Should it have been surprising to see what appeared to be nearly all of Chance Peña’s sold-out crowd already filled in at 8 p.m., in place at Antone’s one hour before he was scheduled to go on?
Perhaps it shouldn’t have been, but it was. Then again, Peña’s a riser in the singer-songwriter realm, sporting the look and sound of a dude with a high commercial ceiling in that genre, and he was raised in Tyler, less than four hours away. Just 22, he was on “The Voice” at 15 and has already tasted under-the-radar mainstream success as a songwriter, earning a gold record as primary writer for John Legend’s “Conversations in the Dark.” “In My Room,” a 2022 single in the David Kushner mold, has over 218 million Spotify streams, and most recent single “i am not who i was” is appearing in low international chart positions. Peña (top photo) is in an attention-capturing phase, and his set Sunday at Antone’s — just a tick over an hour — likely captured a whole lot more from anyone who showed up out of curiosity.
Sometimes, Peña sounds like he went on a woodsy retreat to record in Bon Iver’s treehouse, fell out and hit every branch. At other times, it’s your Kushners (for whom Peña has opened) or Hoziers he’ll remind you of. Displaying easy yet down-to-Earth confidence onstage, giving something of a Jacob-Elordi-as-an-indie-folk singer vibe, Peña’s sensitive, dark sound not only went over well from his end, but also displayed Antone’s versatility as a fitting venue for basically any genre and any performer. Deeply world-weary in vocal tone, gently hypnotic and subtly variable in style, he and his band more than showed what they could do. The slide guitar of “In My Room,” a difference-maker on record, was even more so onstage, displaying his ability to explore the broader boundaries of his genre. His borderline-somber voice can rise to an uplifting chamber-folk crescendo, as it did on “Highs & Lows,” or an alt-folk-rock climax like on “Cruel World,” where he reminded me of … truthfully, I can’t place it exactly. Some ’90s guy.
Maybe the only question Peña had yet to answer, pre-encore, was the extent of his capability to drop the hammer with a sound that could fill Antone’s as fully as his Austin fans had. Perhaps he was anxious to answer that question, because the period he spent in the wings for an encore was one of shortest I can remember; it felt like he and band were offstage for 25 seconds max. Anyway, once they were back on, that question was quickly answered in their two-song return. “Spinning” had that full folk-rock sound that felt sufficiently like an anthem and served as final exclamation point evidencing Peña’s versatility. And evidencing that he’s already got fans steeped in his catalogue, quite a few knew when to chant “Fuck that” at an appropriate point of “Pursuit of Happiness,” one of his “older” recordings (2018) that came early in the set.
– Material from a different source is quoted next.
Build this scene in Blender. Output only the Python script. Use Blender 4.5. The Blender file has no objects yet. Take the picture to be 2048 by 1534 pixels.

While Peña expressed small-town-kid appreciation for the success he’s enjoyed, opener Hayd — playing before that nearly full 8 p.m. crowd — was even more innocent and aw-shucks in presentation. Which is saying something. Telling the story of how he saw a rodeo up north and felt less manly than before, letting the audience in on nervousness over his coming stop in Atlanta because there’s a girl there, Haydn Hubers was a gentler-still presence than the good buddy who followed him onstage. Performing alone, the Michiganian played a handful of songs in the basic indie-folk-pop lane in 30 minutes, shining brightest on “Don’t Go, Don’t Leave” and “Head in the Clouds.”